Dr Castillo outlined the changing types of fortification in early medieval Spain, and pointed to evidence for a state-encouraged network of fortifications, with considerable implications for the social and political organisation of new administrative territories. Also considering issues of territorial organisation in the face of a sustained, external military threat, Dr Escalona demonstrated the important advances that a multidisciplinary approach has made in our understanding of the military organisation and expansion of early Castile. The dominance of documentary sources has led to an assumption of centrally instigated defensive structures, imposed from above, underlining the huge governmental achievement represented by massive territorial expansion.
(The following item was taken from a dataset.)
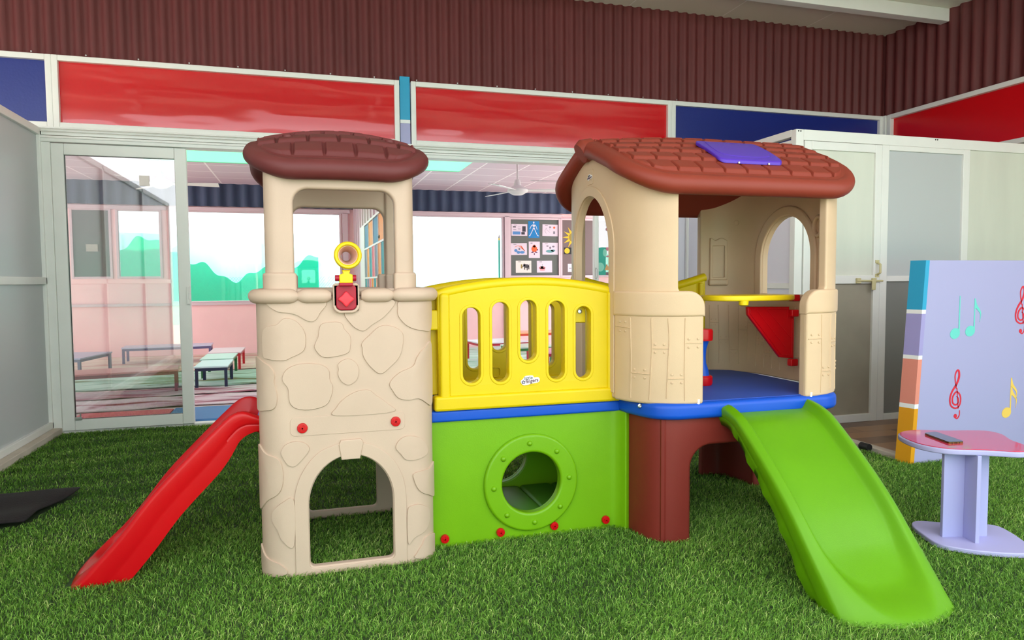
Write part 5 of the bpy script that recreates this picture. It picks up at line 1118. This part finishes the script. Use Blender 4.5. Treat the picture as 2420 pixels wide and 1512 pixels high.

In fact, new military organisation may have been achieved by ‘bottom-up’ processes, with local communities and notables able to adapt to changing socio-political requirements.
Prof Abels’ paper was an excellent consideration of the importance of civil defence organisation in state formation. The military reforms of the late ninth and tenth centuries transformed not only the structures of local settlement and society, but the wider landscape of royal administration, placing on the population greater demands, in terms of money and service, which would be retained after the system’s useful life had come to an end. Once established, these new systems of organising royal power were invaluable in maintaining law and order and regulating commerce and currency.
The organisers hope to publish the conference proceedings in 2008.